◆ What this task involves ◆
Each line that holds the word "follow" is to be identified and copied.

◆ Records ◆

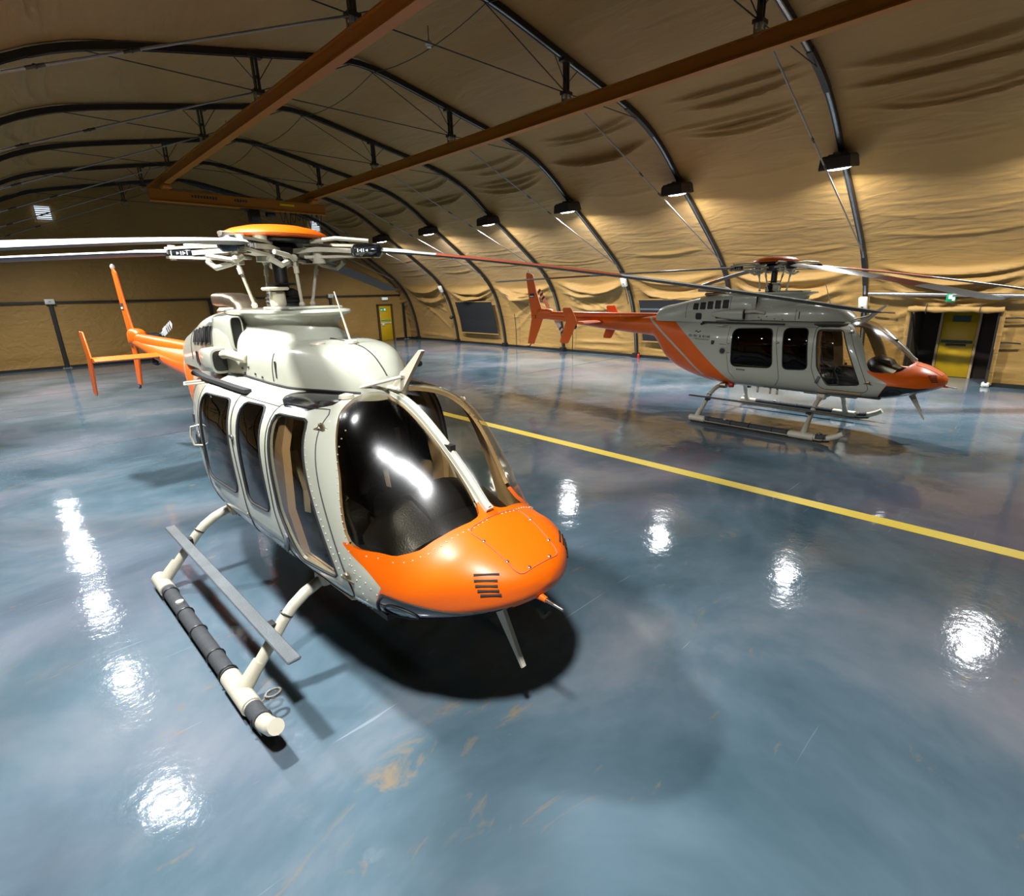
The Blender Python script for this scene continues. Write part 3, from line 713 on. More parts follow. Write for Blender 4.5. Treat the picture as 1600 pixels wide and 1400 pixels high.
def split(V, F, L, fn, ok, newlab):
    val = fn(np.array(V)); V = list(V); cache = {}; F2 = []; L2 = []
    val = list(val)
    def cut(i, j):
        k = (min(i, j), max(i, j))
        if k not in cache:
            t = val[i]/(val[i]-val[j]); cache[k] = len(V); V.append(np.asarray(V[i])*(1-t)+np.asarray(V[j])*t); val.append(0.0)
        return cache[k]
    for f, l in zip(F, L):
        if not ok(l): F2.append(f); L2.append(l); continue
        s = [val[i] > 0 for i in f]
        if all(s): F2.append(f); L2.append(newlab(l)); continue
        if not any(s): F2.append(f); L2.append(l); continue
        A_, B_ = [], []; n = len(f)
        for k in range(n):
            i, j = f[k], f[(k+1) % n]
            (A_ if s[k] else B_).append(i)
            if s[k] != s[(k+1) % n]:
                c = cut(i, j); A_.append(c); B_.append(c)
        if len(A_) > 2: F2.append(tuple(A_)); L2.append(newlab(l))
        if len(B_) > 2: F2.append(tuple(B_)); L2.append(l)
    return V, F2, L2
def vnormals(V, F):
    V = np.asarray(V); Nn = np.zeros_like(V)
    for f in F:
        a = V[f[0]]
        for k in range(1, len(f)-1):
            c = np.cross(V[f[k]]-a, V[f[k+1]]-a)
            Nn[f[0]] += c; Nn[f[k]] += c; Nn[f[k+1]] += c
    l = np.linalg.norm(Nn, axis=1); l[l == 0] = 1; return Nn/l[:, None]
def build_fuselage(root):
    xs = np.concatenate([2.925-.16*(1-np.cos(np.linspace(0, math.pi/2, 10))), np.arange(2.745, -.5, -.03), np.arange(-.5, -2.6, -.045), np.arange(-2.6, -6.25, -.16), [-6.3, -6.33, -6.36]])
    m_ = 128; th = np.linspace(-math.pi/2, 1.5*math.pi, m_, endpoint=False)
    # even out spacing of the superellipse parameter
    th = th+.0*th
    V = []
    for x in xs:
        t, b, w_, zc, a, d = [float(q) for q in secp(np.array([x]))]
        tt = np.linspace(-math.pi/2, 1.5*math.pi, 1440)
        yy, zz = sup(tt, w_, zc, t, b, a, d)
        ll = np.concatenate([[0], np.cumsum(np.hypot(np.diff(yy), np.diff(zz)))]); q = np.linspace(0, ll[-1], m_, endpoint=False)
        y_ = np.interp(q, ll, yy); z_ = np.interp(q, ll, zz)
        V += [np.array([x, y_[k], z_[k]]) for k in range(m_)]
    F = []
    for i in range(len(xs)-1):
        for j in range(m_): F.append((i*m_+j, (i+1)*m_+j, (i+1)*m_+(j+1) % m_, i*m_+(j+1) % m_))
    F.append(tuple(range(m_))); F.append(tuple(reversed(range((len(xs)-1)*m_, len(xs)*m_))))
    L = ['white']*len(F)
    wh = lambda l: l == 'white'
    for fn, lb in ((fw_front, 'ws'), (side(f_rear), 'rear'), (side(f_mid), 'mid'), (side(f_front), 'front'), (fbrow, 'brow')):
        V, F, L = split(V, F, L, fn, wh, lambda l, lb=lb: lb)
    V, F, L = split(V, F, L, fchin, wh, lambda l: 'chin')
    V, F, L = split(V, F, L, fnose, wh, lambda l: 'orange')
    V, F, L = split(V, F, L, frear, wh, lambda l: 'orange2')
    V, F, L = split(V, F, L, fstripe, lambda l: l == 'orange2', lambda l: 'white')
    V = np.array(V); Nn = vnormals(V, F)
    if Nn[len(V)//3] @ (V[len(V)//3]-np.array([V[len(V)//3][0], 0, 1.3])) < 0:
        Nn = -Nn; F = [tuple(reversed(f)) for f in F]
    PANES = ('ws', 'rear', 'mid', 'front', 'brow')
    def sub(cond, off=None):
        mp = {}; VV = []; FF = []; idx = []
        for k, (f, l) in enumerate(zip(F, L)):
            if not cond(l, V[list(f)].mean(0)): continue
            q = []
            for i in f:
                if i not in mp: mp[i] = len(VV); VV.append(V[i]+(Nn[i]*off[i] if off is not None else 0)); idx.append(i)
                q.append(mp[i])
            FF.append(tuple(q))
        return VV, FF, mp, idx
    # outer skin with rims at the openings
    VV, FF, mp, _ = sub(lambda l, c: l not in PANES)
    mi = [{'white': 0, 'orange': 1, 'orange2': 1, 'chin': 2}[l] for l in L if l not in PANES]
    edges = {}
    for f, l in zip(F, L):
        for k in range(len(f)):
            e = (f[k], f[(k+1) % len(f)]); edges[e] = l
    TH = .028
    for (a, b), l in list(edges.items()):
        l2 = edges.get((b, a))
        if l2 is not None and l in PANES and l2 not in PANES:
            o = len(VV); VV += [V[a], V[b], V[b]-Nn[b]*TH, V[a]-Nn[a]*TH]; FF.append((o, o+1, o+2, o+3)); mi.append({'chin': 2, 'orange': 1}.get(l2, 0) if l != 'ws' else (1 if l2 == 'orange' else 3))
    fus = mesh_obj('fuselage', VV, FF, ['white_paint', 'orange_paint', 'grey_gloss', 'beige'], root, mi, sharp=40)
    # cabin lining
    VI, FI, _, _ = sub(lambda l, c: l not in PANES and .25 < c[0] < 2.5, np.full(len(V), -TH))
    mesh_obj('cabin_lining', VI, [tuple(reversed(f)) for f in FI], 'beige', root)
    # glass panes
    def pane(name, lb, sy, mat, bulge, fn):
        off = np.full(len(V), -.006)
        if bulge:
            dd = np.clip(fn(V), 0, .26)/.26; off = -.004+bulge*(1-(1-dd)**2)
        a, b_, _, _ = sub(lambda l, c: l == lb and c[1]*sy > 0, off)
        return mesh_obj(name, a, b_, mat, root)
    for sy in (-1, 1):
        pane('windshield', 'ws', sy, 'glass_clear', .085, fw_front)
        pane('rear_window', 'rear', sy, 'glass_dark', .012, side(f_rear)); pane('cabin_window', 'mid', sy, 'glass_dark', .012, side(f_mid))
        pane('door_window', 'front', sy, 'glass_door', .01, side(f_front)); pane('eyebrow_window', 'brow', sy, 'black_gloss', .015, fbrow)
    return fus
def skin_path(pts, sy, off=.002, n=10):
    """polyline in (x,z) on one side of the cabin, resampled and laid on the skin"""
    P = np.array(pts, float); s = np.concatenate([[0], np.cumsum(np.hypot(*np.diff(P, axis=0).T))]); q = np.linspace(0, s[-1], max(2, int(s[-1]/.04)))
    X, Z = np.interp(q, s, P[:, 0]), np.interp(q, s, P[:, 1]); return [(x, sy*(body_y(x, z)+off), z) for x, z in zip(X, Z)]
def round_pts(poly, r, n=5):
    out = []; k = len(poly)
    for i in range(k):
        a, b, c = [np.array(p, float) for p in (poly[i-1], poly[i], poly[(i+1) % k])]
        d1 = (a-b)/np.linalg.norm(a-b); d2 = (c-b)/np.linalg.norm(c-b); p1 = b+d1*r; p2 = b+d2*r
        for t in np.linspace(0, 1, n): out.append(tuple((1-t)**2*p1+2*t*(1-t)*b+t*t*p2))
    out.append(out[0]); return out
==
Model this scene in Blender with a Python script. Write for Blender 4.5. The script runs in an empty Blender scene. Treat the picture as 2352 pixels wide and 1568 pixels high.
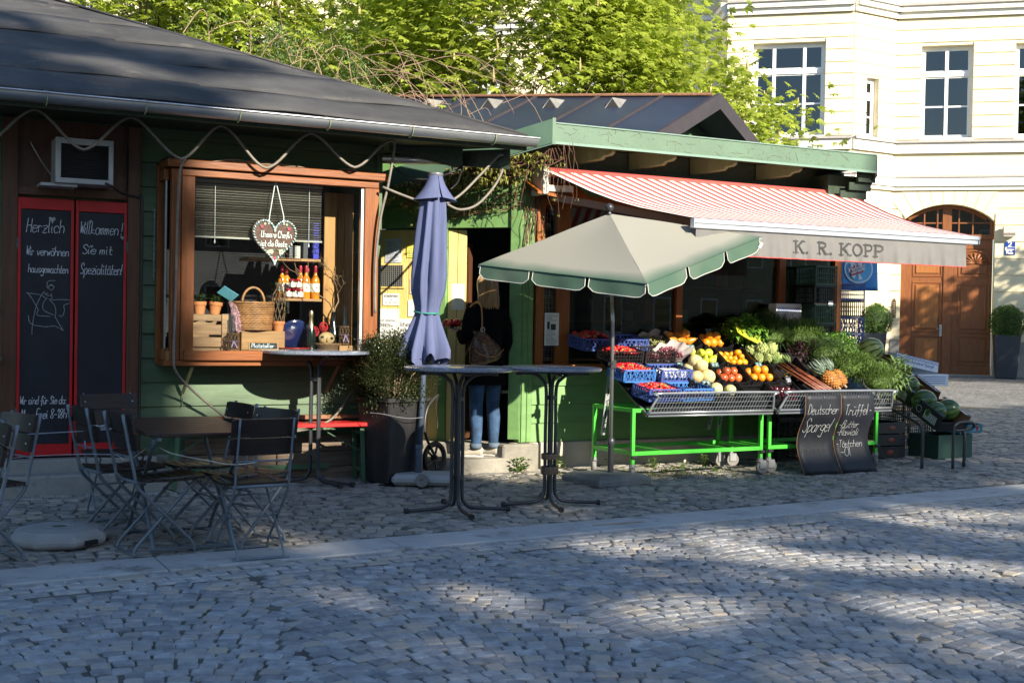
...
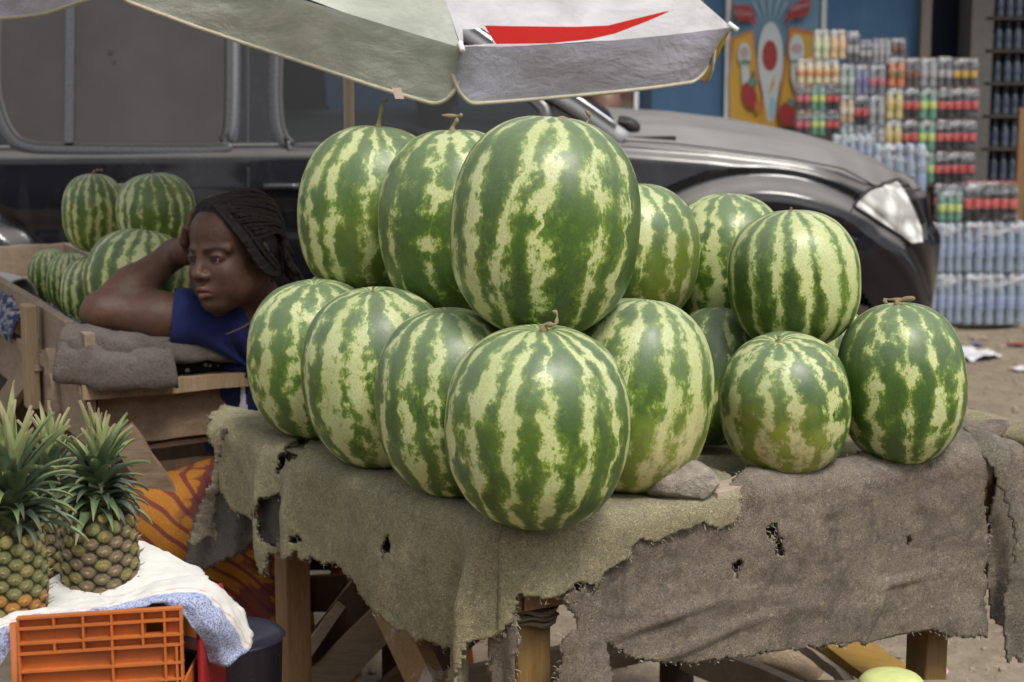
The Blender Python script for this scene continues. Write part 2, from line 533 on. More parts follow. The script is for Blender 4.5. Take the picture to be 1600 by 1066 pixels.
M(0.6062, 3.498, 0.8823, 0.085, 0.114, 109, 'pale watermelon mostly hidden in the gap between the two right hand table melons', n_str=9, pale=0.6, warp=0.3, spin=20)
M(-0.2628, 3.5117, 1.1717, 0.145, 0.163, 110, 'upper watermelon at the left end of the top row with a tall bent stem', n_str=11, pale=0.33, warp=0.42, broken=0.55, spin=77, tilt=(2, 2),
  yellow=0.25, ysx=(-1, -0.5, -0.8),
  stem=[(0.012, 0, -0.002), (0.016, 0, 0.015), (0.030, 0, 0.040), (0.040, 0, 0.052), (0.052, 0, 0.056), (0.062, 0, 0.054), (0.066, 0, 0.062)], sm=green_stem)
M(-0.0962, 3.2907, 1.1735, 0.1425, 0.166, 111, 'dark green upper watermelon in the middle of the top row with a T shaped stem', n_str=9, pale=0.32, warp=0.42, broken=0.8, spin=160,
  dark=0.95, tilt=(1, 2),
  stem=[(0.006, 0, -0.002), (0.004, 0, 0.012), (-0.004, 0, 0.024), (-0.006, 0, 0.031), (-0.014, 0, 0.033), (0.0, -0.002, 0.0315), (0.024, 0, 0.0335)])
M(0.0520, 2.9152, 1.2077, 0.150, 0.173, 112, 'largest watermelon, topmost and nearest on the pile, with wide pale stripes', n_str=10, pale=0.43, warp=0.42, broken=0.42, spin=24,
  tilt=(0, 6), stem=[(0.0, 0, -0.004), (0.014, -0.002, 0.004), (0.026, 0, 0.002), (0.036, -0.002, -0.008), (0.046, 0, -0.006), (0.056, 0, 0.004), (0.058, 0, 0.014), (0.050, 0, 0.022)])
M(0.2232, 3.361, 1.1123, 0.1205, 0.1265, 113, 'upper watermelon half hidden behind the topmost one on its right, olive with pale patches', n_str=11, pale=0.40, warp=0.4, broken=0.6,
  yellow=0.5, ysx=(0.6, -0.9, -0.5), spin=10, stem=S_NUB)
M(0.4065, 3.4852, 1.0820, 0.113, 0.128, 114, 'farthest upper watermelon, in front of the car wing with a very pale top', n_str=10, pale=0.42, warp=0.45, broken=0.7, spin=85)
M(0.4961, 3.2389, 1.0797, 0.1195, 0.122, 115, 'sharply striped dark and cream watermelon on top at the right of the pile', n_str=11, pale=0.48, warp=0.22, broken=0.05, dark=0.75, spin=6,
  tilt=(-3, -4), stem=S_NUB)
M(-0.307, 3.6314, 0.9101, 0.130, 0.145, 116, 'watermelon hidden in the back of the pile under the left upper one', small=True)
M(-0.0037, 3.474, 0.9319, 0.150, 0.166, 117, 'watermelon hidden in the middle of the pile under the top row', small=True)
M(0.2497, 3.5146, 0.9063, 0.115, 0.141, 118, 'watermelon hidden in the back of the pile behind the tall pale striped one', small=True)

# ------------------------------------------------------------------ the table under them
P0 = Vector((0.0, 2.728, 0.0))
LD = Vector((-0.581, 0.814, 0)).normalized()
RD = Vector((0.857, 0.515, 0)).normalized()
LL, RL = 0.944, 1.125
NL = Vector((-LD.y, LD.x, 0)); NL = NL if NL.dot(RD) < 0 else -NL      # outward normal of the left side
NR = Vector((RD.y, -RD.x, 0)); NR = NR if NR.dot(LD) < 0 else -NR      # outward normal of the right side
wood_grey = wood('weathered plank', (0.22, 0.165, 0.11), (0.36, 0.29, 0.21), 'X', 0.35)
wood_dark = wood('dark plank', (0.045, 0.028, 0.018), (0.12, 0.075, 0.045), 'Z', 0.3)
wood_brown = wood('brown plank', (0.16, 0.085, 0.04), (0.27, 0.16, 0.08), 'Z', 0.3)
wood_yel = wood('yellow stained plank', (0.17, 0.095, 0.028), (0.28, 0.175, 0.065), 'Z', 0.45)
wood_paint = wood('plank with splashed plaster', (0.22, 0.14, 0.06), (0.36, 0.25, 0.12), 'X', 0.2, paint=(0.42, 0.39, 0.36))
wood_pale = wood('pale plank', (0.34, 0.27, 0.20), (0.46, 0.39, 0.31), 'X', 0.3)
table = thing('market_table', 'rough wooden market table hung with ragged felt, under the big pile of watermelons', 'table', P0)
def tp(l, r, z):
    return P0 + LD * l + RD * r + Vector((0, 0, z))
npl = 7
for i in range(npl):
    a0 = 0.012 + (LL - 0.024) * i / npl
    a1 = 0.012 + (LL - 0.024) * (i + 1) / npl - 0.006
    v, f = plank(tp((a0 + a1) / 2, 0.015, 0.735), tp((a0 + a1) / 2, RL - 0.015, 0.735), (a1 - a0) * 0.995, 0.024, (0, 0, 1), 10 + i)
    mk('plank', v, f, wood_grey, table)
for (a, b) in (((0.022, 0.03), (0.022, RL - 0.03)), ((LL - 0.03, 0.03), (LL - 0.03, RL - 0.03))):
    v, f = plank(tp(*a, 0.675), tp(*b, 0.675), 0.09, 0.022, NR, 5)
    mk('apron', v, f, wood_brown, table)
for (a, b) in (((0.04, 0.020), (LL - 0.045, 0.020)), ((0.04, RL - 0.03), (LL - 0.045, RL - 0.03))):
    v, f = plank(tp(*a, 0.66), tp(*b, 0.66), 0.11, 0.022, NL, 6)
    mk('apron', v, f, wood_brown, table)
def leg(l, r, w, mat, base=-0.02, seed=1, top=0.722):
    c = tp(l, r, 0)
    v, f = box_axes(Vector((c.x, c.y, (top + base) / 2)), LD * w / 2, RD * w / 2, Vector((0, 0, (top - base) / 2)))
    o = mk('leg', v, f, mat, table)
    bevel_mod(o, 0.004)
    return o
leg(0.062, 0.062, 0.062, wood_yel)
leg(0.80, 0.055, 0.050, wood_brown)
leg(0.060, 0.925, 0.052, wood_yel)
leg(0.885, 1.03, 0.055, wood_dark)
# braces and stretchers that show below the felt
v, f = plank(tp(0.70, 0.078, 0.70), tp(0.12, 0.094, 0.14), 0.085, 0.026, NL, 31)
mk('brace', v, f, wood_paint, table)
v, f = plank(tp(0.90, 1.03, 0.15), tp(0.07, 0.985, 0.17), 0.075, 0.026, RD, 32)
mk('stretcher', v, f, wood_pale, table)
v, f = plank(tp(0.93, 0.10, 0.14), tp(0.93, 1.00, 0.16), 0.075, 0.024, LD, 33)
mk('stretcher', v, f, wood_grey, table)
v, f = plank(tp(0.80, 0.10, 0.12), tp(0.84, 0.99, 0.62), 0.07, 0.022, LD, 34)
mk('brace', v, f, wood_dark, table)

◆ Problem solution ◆
The Blender Python script for this scene continues. Write part 3, from line 713 on. More parts follow. Write for Blender 4.5. Treat the picture as 1600 pixels wide and 1400 pixels high.
The Blender Python script for this scene continues. Write part 2, from line 533 on. More parts follow. The script is for Blender 4.5. Take the picture to be 1600 by 1066 pixels.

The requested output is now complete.